This comment from a teacher who read the post “For Shame, Commissioner King.” That post described how the state commissioner in New York requires special education students to take examinations they can’t read.

The teacher writes:

“I am often asked to proctor extended time testing on our all-too-frequent assessment days (quarterly interims, ACTs, PSAEs, practice for all of the above, etc.). I have been told it’s because I “get it” by our very talented, also very frustrated, special education team. By “get it,” they mean that, as a traditionally-certified teacher (in a charter network which favors TFAers) who attended an actual school of education, I have taken a few required classes on student learning differences and understand that not all kids can be lumped into a mediocre average and expected to achieve the same baseline level of understanding given “optimal input” and prison-like management. My husband works in mental health, so I am also inappropriately (illegally) consulted on student psychological issues far outside my job as a Latin teacher. It amazes me how clueless, or maybe worse, how careless, our schools have become with these students. Our school has an AMAZING special education team, yet they are ignored, forgotten about, and not consulted when it comes to the students they know best. Many have left or are leaving to take their talent elsewhere, and who could blame them?

“When I proctored my first extended time interim (a totally unnecessary in-network assessment incentivized by bonuses for both students and teachers whose scores compete with other schools in our network), I was shocked and appalled at what we do to our kids who already struggle to stay focused on one narrow task and sit still in their normal 45-minute class periods. We put them all in a room together, and make them sit still and silent for four hours. It was miserable for me, and I can only imagine how miserable it was for them. One student managed to pull a dollar bill out of his pocket, and studied it intently for a good 10 or 15 minutes during his math exam, no doubt running out of time when it came to actually completing the test. Knowing this student, I’m sure something in his exam inspired some spark of curiosity that he couldn’t ignore. This type of exploration might have been acknowledged positively, could have lent itself to a “teachable moment” to help students see some cross-curricular connections between printed money and history or culture (I’m going to pretend he was reading the Latin). But instead, I was expected to silently discipline the student after the test for not “focusing hard enough” on his pointless, soulless, disconnected interim exam.
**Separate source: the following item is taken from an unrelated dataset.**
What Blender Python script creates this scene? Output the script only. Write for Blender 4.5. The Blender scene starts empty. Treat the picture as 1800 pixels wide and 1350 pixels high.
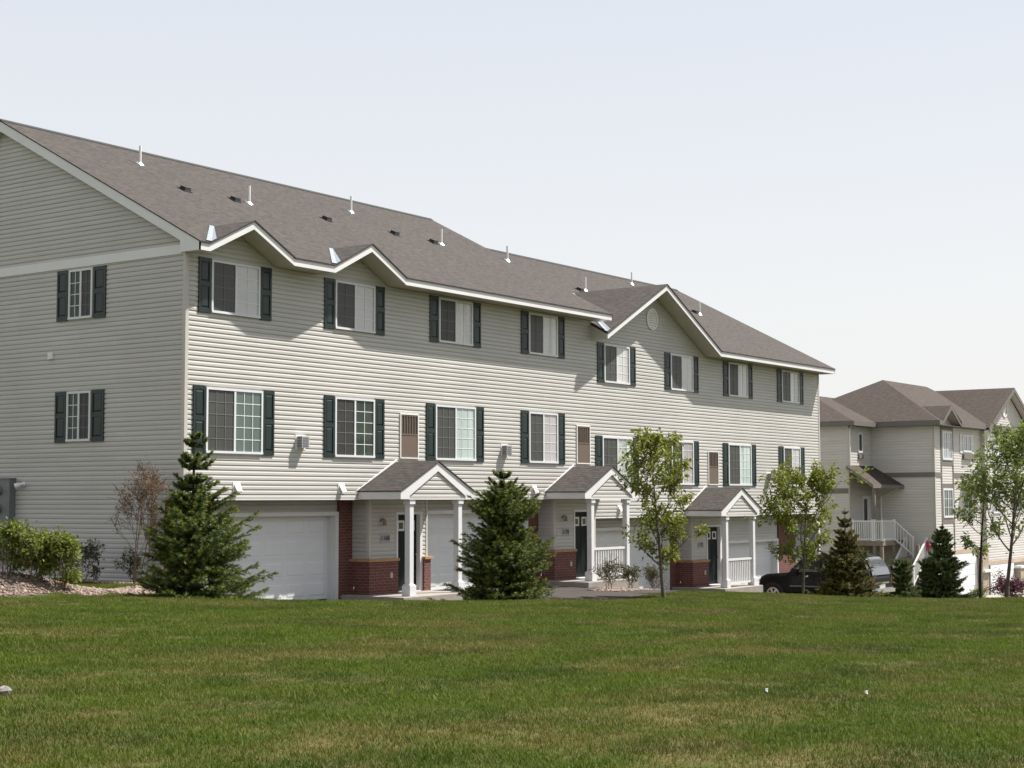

“I hate where we are headed. I hate how little schools are allowed to appreciate real, connected learning, curiosity, and critical thinking. I hate to see brilliance stifled by enforced mediocrity. I feel so lucky to have attended schools before this wave of “reform,” but heartbroken for so many of my students who trust their futures to a system that is ultimately failing to help them reach their human potential, because being human is too messy, too hard to assign convenient numerical values to, and apparently undesirable to our policymakers and their corporate sponsors.”